** Begin Data shown **
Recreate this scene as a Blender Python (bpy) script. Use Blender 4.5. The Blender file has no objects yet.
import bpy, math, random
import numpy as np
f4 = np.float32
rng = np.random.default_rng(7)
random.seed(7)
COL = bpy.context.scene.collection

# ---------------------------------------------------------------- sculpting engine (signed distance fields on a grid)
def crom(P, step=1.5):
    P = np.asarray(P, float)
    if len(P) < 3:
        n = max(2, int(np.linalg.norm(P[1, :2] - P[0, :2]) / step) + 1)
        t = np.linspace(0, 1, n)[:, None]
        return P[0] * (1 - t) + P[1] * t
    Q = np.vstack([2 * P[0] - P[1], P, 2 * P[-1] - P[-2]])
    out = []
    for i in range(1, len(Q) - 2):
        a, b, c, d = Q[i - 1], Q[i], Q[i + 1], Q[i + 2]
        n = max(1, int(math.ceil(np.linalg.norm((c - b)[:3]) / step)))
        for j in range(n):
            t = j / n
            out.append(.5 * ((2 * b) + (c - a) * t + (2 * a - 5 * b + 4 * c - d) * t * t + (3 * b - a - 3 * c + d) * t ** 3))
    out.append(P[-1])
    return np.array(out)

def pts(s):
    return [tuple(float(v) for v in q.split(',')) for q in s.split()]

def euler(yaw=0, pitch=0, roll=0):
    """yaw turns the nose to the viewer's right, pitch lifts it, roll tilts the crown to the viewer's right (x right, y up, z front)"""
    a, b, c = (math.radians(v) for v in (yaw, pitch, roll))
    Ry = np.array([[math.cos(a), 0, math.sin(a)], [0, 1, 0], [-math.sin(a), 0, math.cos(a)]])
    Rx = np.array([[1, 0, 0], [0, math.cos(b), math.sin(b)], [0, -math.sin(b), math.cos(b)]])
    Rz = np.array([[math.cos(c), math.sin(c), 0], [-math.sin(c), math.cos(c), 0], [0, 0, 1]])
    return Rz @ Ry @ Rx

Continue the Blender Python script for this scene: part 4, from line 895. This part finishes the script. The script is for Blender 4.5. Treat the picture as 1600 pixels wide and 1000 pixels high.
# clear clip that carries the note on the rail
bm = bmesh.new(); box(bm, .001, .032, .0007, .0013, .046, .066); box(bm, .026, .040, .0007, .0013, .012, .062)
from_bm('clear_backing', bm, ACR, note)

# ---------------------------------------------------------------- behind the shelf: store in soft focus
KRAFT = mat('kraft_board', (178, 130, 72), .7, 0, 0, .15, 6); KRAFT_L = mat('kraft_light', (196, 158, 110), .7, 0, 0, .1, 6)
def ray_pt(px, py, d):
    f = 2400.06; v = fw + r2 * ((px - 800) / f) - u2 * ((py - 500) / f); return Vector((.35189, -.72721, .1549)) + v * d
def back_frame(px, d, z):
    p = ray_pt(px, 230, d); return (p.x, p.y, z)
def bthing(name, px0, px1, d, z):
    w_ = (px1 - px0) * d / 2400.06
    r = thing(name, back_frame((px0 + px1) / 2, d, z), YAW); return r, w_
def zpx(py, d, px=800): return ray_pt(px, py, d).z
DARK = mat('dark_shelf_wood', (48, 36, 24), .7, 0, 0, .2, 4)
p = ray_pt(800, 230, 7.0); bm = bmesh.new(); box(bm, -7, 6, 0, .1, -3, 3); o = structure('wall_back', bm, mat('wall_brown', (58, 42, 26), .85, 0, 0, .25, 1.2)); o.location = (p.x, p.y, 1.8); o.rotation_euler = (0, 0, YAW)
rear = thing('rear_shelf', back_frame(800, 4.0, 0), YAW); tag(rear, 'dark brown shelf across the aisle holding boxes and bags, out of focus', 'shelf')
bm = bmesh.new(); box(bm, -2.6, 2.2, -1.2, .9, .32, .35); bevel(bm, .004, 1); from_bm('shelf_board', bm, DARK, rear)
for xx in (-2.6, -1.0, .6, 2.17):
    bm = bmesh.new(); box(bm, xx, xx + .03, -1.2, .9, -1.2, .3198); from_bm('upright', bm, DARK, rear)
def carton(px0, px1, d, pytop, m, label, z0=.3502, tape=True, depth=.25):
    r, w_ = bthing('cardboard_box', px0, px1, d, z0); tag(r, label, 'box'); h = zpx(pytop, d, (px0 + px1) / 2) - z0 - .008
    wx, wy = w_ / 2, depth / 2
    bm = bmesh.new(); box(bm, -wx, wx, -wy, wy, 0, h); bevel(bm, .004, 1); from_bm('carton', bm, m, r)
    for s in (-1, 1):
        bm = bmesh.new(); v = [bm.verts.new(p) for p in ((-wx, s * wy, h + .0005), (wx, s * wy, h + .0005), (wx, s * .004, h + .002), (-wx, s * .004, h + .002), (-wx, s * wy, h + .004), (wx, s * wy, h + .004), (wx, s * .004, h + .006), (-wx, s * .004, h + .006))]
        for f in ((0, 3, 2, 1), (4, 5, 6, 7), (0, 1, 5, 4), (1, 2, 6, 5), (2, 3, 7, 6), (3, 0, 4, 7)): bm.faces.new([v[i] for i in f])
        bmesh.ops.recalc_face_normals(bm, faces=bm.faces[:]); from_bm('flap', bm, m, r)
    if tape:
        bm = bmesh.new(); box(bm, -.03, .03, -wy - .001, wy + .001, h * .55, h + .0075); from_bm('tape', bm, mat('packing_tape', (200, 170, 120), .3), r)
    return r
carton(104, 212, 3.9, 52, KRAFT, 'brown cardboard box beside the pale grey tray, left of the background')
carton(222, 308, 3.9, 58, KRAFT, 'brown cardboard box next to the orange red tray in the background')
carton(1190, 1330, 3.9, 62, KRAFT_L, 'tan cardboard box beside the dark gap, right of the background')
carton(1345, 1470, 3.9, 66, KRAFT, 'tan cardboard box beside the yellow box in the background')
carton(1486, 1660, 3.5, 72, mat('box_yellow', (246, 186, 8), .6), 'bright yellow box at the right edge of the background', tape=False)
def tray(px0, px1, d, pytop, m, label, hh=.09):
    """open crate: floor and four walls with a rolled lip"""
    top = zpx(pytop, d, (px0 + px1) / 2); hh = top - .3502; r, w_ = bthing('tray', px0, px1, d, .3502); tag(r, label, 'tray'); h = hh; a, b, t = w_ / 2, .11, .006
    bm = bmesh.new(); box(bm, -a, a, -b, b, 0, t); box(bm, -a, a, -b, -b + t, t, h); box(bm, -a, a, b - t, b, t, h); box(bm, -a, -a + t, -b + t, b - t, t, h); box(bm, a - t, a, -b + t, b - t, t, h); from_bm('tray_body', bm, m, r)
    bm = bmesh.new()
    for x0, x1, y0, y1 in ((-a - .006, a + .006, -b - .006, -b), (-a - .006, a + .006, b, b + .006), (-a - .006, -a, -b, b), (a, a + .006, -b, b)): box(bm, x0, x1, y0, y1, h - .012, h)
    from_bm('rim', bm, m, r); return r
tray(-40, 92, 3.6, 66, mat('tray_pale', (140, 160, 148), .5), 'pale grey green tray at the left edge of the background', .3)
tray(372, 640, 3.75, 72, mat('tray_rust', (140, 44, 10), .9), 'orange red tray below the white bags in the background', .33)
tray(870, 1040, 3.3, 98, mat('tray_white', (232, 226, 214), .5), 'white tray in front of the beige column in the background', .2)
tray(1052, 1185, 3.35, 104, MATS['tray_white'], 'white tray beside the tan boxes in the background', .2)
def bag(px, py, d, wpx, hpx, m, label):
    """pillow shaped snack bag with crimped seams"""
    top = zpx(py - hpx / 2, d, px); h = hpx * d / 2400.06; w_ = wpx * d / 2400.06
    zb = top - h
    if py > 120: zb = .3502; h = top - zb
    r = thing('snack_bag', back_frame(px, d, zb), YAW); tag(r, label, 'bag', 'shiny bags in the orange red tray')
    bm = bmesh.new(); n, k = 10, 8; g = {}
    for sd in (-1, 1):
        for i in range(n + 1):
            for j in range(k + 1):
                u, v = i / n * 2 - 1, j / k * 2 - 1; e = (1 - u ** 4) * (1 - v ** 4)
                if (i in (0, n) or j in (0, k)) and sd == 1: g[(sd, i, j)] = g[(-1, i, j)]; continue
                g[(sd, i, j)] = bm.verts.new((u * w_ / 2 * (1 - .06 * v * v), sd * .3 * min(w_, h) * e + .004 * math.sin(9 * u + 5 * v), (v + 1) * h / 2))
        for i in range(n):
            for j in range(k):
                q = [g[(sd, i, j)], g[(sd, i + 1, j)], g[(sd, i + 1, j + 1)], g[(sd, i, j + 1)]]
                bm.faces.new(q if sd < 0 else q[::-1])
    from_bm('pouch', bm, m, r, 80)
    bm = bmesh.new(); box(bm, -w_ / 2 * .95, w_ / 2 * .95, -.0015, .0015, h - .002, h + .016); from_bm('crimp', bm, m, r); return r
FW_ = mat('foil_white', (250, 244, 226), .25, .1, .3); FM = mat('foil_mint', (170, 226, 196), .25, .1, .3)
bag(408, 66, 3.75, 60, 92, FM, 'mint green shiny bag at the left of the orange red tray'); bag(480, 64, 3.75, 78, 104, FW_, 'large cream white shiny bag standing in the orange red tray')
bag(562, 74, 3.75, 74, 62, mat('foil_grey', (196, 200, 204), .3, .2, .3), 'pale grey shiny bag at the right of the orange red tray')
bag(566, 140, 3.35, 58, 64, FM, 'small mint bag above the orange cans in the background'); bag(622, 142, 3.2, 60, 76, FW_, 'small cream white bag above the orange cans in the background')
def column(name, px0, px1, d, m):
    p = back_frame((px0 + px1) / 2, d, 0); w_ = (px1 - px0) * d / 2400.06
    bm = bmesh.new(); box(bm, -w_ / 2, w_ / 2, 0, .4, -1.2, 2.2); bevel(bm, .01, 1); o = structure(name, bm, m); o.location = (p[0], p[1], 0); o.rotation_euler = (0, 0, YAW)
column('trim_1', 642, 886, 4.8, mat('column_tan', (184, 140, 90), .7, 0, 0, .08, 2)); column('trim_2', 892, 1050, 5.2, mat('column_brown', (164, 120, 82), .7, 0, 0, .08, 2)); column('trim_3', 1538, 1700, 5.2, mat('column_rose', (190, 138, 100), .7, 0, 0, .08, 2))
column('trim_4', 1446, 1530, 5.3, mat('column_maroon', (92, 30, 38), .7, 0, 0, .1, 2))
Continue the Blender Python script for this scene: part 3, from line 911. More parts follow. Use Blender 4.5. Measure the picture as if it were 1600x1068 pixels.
** End Data shown **
> [Short task] Transcribe each line of the data above, unaltered, from the one where "Continue the Blender Python script for this scene: part 4, from" appears to the one where "from_bm('clear_backing', bm, ACR, note)" appears, inclusive of both.

> [Final result]
Continue the Blender Python script for this scene: part 4, from line 895. This part finishes the script. The script is for Blender 4.5. Treat the picture as 1600 pixels wide and 1000 pixels high.
# clear clip that carries the note on the rail
bm = bmesh.new(); box(bm, .001, .032, .0007, .0013, .046, .066); box(bm, .026, .040, .0007, .0013, .012, .062)
from_bm('clear_backing', bm, ACR, note)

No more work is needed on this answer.